Sunday, May 10, 2015

Reader Response Cat's Cradle

A)
I believe that cats cradle serves as a useful message much more than a positive one. In both the speech and in the book, Vonnegut mentions how everyone is sure to die (machine guns that spray death and ice nine) its just how you go about your life that matters. It is not a positive message because Vonnegut is not meaning to convey that life short, he is conveying that your life is probably going to suck but your death is going to suck worse. In Cats Cradle, he expresses, through Jonah, how little hope one could have.

Book 14 of Bokononism
What could a thoughtful man hope for Mankind given the experience of the past Million Years?
Nothing.

This expresses how hopeless Vonnegut sees mankind and the world, which is also expressed through his speech via statements such as

"I know that millions of dollars have been spent to produce this splendid graduating class, and that the main hope of your teachers was, once they got through with you, that you would no longer be superstitious. I'm sorry—I have to undo that now.
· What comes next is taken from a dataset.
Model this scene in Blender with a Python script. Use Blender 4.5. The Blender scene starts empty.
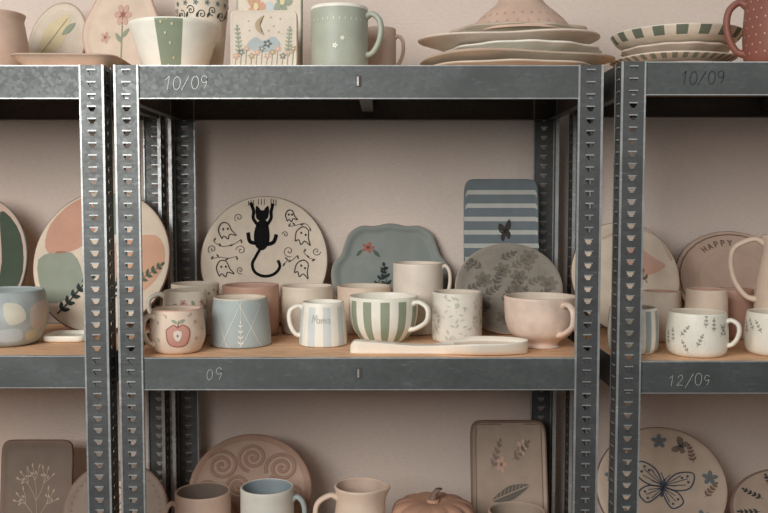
import bpy, bmesh, math, random
from math import sin, cos, pi, radians, atan2, sqrt
random.seed(4)
scene = bpy.context.scene
scene.view_settings.view_transform = 'Standard'
# ---------------------------------------------------------------- camera calibration
F = 900.0; PITCH = radians(3.6); CZ = 1.55
C_, S_ = cos(PITCH), sin(PITCH)
def zof(py, y):
    t = (256.5 - py) / F
    return CZ + y * (t * C_ - S_) / (C_ + t * S_)
def dep(y, z): return y * C_ - (z - CZ) * S_
def xof(px, y, z): return (px - 384) / F * dep(y, z)
YF, YB = 1.80, 2.30
MID = zof(359, YF); TOP = zof(66, YF); BOT = .70
WALL = 2.35; YP = 2.245

# ---------------------------------------------------------------- materials
MATS = {}
def lin(c):
    o = []
    for v in c:
        v = v / 255.0
        o.append(v / 12.92 if v <= .04045 else ((v + .055) / 1.055) ** 2.4)
    return o
def base_mat(name):
    m = bpy.data.materials.new(name); m.use_nodes = True
    nt = m.node_tree; b = nt.nodes['Principled BSDF']
    tc = nt.nodes.new('ShaderNodeTexCoord')
    return m, nt, b, tc
def mixc(nt, fac, a, b_, mode='MIX'):
    n = nt.nodes.new('ShaderNodeMix'); n.data_type = 'RGBA'; n.blend_type = mode
    for key, val in ((0, fac), (6, a), (7, b_)):
        if hasattr(val, 'is_linked') or hasattr(val, 'links'):
            nt.links.new(val, n.inputs[key])
        else:
            n.inputs[key].default_value = val
    return n.outputs[2]
def noise(nt, tc, scale, detail=3, out='Object', vscale=None):
    n = nt.nodes.new('ShaderNodeTexNoise'); n.inputs['Scale'].default_value = scale
    n.inputs['Detail'].default_value = detail
    if vscale:
        mp = nt.nodes.new('ShaderNodeMapping'); mp.inputs['Scale'].default_value = vscale
        nt.links.new(tc.outputs[out], mp.inputs[0]); nt.links.new(mp.outputs[0], n.inputs[0])
    else:
        nt.links.new(tc.outputs[out], n.inputs[0])
    return n.outputs[0]
def ramp(nt, fac, lo, hi):
    n = nt.nodes.new('ShaderNodeMapRange'); nt.links.new(fac, n.inputs[0])
    n.inputs[1].default_value = lo; n.inputs[2].default_value = hi
    return n.outputs[0]
def clay(rgb, rough=.5, speck=0, var=.06, bump=.12, spec=.35):
    key = (tuple(rgb), rough, speck, var)
    if key in MATS: return MATS[key]
    m, nt, b, tc = base_mat('glazed_clay_%d_%d_%d' % tuple(rgb))
    g = .3 * rgb[0] + .55 * rgb[1] + .15 * rgb[2]
    c = lin([(v + (g * k - v) * .24) * q for v, k, q in zip(rgb, (1.03, 1, .96), (.99, 1.0, .985))])
    n1 = ramp(nt, noise(nt, tc, 22, 4), .35, .65)
    col = mixc(nt, n1, [x * (1 - var) for x in c] + [1], [min(1, x * (1 + var)) for x in c] + [1])
    if speck:
        n2 = ramp(nt, noise(nt, tc, 380, 1), .755 - .045 * speck, .80 - .045 * speck)
        col = mixc(nt, n2, col, [c[0] * .5, c[1] * .42, c[2] * .36, 1])
    nt.links.new(col, b.inputs['Base Color'])
    b.inputs['Roughness'].default_value = rough
    b.inputs['Specular IOR Level'].default_value = spec
    bp = nt.nodes.new('ShaderNodeBump'); bp.inputs['Strength'].default_value = bump
    bp.inputs['Distance'].default_value = .002
    nt.links.new(noise(nt, tc, 60, 3), bp.inputs['Height'])
    nt.links.new(bp.outputs[0], b.inputs['Normal'])
    MATS[key] = m
    return m
def metal_mat(name, rgb, rough=.42, metallic=.55):
    m, nt, b, tc = base_mat(name); c = lin(rgb)
    v = nt.nodes.new('ShaderNodeTexVoronoi'); v.inputs['Scale'].default_value = 140
    nt.links.new(tc.outputs['Object'], v.inputs[0])
    sep = nt.nodes.new('ShaderNodeSeparateColor'); nt.links.new(v.outputs['Color'], sep.inputs[0])
    col = mixc(nt, sep.outputs[0], [x * .90 for x in c] + [1], [x * 1.10 for x in c] + [1])
    n = ramp(nt, noise(nt, tc, 8, 7, vscale=(1, 1, 2)), .35, .68)
    col = mixc(nt, n, [x * .74 for x in c] + [1], col)
    n3 = ramp(nt, noise(nt, tc, 30, 6, vscale=(1, 1, 5)), .60, .82)
    col = mixc(nt, n3, col, [min(1, x * 1.5) for x in c] + [1])
    nt.links.new(col, b.inputs['Base Color'])
    b.inputs['Metallic'].default_value = metallic
    r = nt.nodes.new('ShaderNodeMapRange'); nt.links.new(sep.outputs[1], r.inputs[0])
    r.inputs[3].default_value = rough - .04; r.inputs[4].default_value = rough + .08
    nt.links.new(r.outputs[0], b.inputs['Roughness'])
    return m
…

I beg you to believe in the most ridiculous superstition of all: that humanity is at the center of the universe, the fulfiller or the frustrator of the grandest dreams of God Almighty.
If you can believe that, and make others believe it, then there might be hope for us. Human beings might stop treating each other like garbage, might begin to treasure and protect each other instead. Then it might be all right to have babies again."

B)
Rule #1:
Use the time of a total stranger in such a way that he or she will not feel the time was wasted.

This rule refers to to author writing to the reader. Vonnegut's books tend to be quick reads, especially Cats Cradle. While this was an assignment so I HAD to read, I am glad I did. My time did not feel wasted in doing so. By writing in such an amicable manner, that draws the reader in, Vonnegut can get the story across easily and coherently, and the same goes for the themes in the book.

Rule #6
Be a sadist. No matter how sweet and innocent your leading characters, make awful things happen to them—in order that the reader may see what they are made of.
Out of all 8 rules, this is the one that Vonnegut follows most closely. Even if the characters do not move on, survive, the reader still, through indirect characterization, gets a sense of their person. For example, when the old couple died with the falling bit of fortress, the faced it hand in hand, and we as readers knew that they were strong, and that they had accepted their fate. The use of this, throughout Cat's Cradle, he enhances the characterization and the plot. As awful things befalling the character assists in the plot, as well as the point that society is pretty much evil, vonneguts use of sadism is key to the book as a whole.